Set problem
Print only the lines from the top of the data through the line with "C = S.collection", both included, skipping every picture.

Start of Data excerpt

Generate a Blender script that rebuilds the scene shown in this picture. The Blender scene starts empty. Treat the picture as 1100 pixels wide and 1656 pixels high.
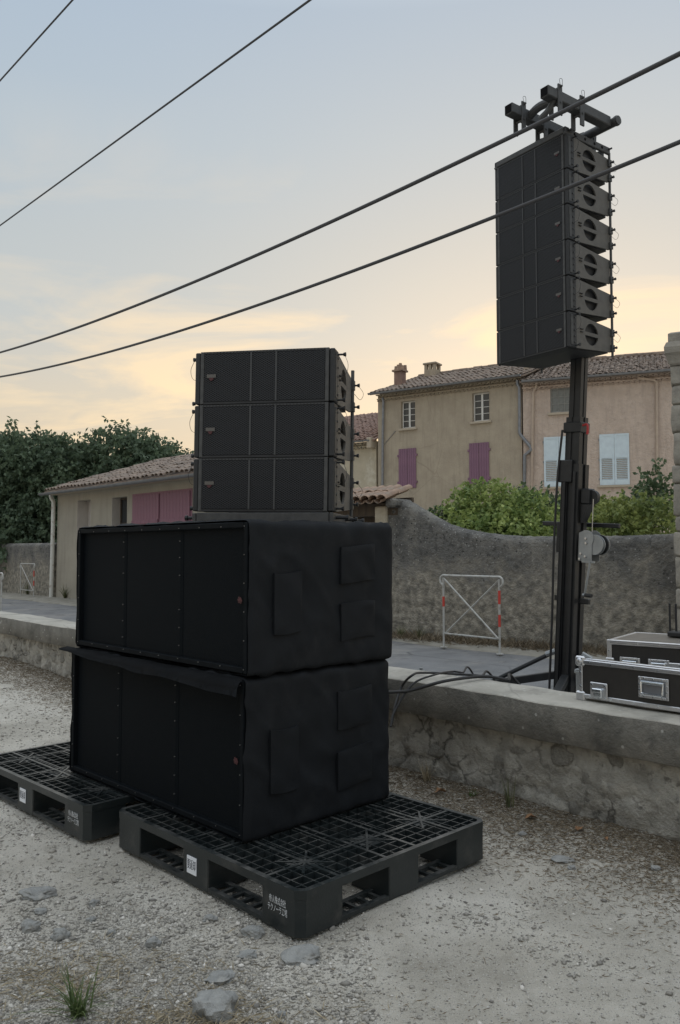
import bpy, bmesh, math, random
import numpy as np
from mathutils import Vector, Matrix, noise
random.seed(7); RNG = np.random.default_rng(11)
R = math.radians
S = bpy.context.scene
C = S.collection

# ------------------------------------------------------------------ camera
CAM_H = 1.3; FPX = 1300.0; PITCH = math.atan(65 / FPX)
cd = bpy.data.cameras.new('camera'); cam = bpy.data.objects.new('camera', cd); C.objects.link(cam)
cd.sensor_fit = 'VERTICAL'; cd.sensor_height = 24.0; cd.sensor_width = 24.0
cd.lens = 24.0 * FPX / 1656; cd.clip_start = 0.05; cd.clip_end = 2000
cam.location = (0, 0, CAM_H); cam.rotation_euler = (math.pi / 2 + PITCH, 0, 0)
S.camera = cam
S.view_settings.view_transform = 'Standard'; S.view_settings.look = 'None'
S.view_settings.exposure = 0.45; S.view_settings.gamma = 1.0

# ------------------------------------------------------------------ sky
SUN_AZ = R(15); SUN_EL = R(3.0)          # just right of the view axis, on the roofs: dusk
SD = Vector((math.sin(SUN_AZ) * math.cos(SUN_EL), math.cos(SUN_AZ) * math.cos(SUN_EL), math.sin(SUN_EL)))
W = bpy.data.worlds.new('World'); S.world = W; W.use_nodes = True
wn = W.node_tree.nodes; wl = W.node_tree.links
for n_ in list(wn): wn.remove(n_)
def N(t, **k):
    n_ = wn.new(t)
    for a, b in k.items(): setattr(n_, a, b)
    return n_
def wmath(op, a, b=None, c=None, clamp=False):
    m = N('ShaderNodeMath', operation=op); m.use_clamp = clamp
    for i, x in enumerate((a, b, c)):
        if x is None: continue
        if isinstance(x, (int, float)): m.inputs[i].default_value = x
        else: wl.new(x, m.inputs[i])
    return m.outputs[0]
def wmix(fac, a, b, mode='MIX'):
    m = N('ShaderNodeMix', data_type='RGBA', blend_type=mode)
    for sock, x in ((m.inputs[0], fac), (m.inputs[6], a), (m.inputs[7], b)):
        if isinstance(x, (int, float)): sock.default_value = x
        elif isinstance(x, tuple): sock.default_value = x
        else: wl.new(x, sock)
    return m.outputs[2]
sky = N('ShaderNodeTexSky', sky_type='NISHITA', sun_disc=False, sun_elevation=SUN_EL, sun_rotation=SUN_AZ,
        air_density=1.0, dust_density=2.0, ozone_density=1.5)
tc = N('ShaderNodeTexCoord'); sx = N('ShaderNodeSeparateXYZ'); wl.new(tc.outputs['Generated'], sx.inputs[0])
ramp = N('ShaderNodeValToRGB'); cr = ramp.color_ramp
cr.elements[0].position = 0.0; cr.elements[0].color = (.58, .455, .32, 1)
cr.elements[1].position = 1.0; cr.elements[1].color = (1.30, 1.34, 1.38, 1)
for p_, c_ in ((.10, (.58, .47, .345)), (.17, (.545, .48, .385)), (.27, (.435, .458, .455)), (.36, (.405, .445, .465)), (.46, (.375, .44, .495)), (.57, (.345, .42, .505)), (.78, (.78, .86, .94))):
    e = cr.elements.new(p_); e.color = (*c_, 1)
wl.new(sx.outputs[2], ramp.inputs[0])
dt = N('ShaderNodeVectorMath', operation='DOT_PRODUCT'); wl.new(tc.outputs['Generated'], dt.inputs[0]); dt.inputs[1].default_value = SD
dpos = wmath('MAXIMUM', dt.outputs['Value'], 0.0)
glow = wmath('POWER', dpos, 9.0)
veil = wmix(wmath('MULTIPLY', glow, .40), ramp.outputs[0], (.95, .75, .50, 1))
# thin high cloud: streaks seen edge-on towards the horizon
zz = wmath('ADD', wmath('MAXIMUM', sx.outputs[2], 0.0), .10)
cx = N('ShaderNodeCombineXYZ')
wl.new(wmath('DIVIDE', sx.outputs[0], zz), cx.inputs[0]); wl.new(wmath('DIVIDE', sx.outputs[1], zz), cx.inputs[1])
mp = N('ShaderNodeMapping'); wl.new(cx.outputs[0], mp.inputs[0])
mp.inputs['Rotation'].default_value = (0, 0, R(24)); mp.inputs['Scale'].default_value = (.70, 1.35, 1); mp.inputs['Location'].default_value = (7.7, 3.3, 0)
nz = N('ShaderNodeTexNoise'); nz.inputs['Scale'].default_value = 1.0; nz.inputs['Detail'].default_value = 7; nz.inputs['Roughness'].default_value = .58
nz.inputs['Distortion'].default_value = .9
wl.new(mp.outputs[0], nz.inputs[0])
cl = N('ShaderNodeMapRange'); wl.new(nz.outputs[0], cl.inputs[0]); cl.inputs[1].default_value = .49; cl.inputs[2].default_value = .66
low = N('ShaderNodeMapRange'); wl.new(sx.outputs[2], low.inputs[0]); low.inputs[1].default_value = .50; low.inputs[2].default_value = .16
front = N('ShaderNodeMapRange'); wl.new(dt.outputs['Value'], front.inputs[0]); front.inputs[1].default_value = .1; front.inputs[2].default_value = .9
cf = wmath('MULTIPLY', wmath('MULTIPLY', cl.outputs[0], low.outputs[0]), wmath('MULTIPLY_ADD', front.outputs[0], .60, .08))
veil = wmix(cf, veil, (1.0, .73, .41, 1))
b1 = N('ShaderNodeBackground'); wl.new(veil, b1.inputs[0]); b1.inputs[1].default_value = .87
b2 = N('ShaderNodeBackground'); wl.new(sky.outputs[0], b2.inputs[0]); b2.inputs[1].default_value = .02
ad = N('ShaderNodeAddShader'); wl.new(b1.outputs[0], ad.inputs[0]); wl.new(b2.outputs[0], ad.inputs[1])
wo = N('ShaderNodeOutputWorld'); wl.new(ad.outputs[0], wo.inputs[0])

# ------------------------------------------------------------------ sun (low, veiled)
sl = bpy.data.lights.new('sun', 'SUN'); sl.energy = .5; sl.angle = R(12); sl.color = (1, .78, .52)
so = bpy.data.objects.new('sun', sl); C.objects.link(so)
so.rotation_euler = (-SD).to_track_quat('-Z', 'Y').to_euler()

# ------------------------------------------------------------------ measuring helpers: pixel of the photograph -> point of the place
def ray(px, py):
    u = (px - 550) / FPX; v = (828 - py) / FPX
    return Vector((u, math.cos(PITCH) - v * math.sin(PITCH), math.sin(PITCH) + v * math.cos(PITCH)))
O = Vector((0, 0, CAM_H))
def at(px, py, Y): r = ray(px, py); return O + r * (Y / r.y)
def atz(px, py, z): r = ray(px, py); return O + r * ((z - CAM_H) / r.z)
def onplane(px, py, p0, p1):
    "hit of a sight line with the upright plane through p0,p1 -> (distance along, height)"
    d = Vector((p1[0] - p0[0], p1[1] - p0[1], 0)).normalized(); n = Vector((d.y, -d.x, 0))
    r = ray(px, py); t = (Vector((p0[0], p0[1], 0)) - O).dot(n) / r.dot(n)
    P = O + r * t
    return (P - Vector((p0[0], p0[1], 0))).dot(d), P.z
SE = Vector((.684, -.7295, 0)); SN = Vector((.7295, .684, 0))     # street direction and the way across it
def st(s, n, z=0): v = SE * s + SN * n; v.z = z; return v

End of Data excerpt

Final result
Generate a Blender script that rebuilds the scene shown in this picture. The Blender scene starts empty. Treat the picture as 1100 pixels wide and 1656 pixels high.
import bpy, bmesh, math, random
import numpy as np
from mathutils import Vector, Matrix, noise
random.seed(7); RNG = np.random.default_rng(11)
R = math.radians
S = bpy.context.scene
C = S.collection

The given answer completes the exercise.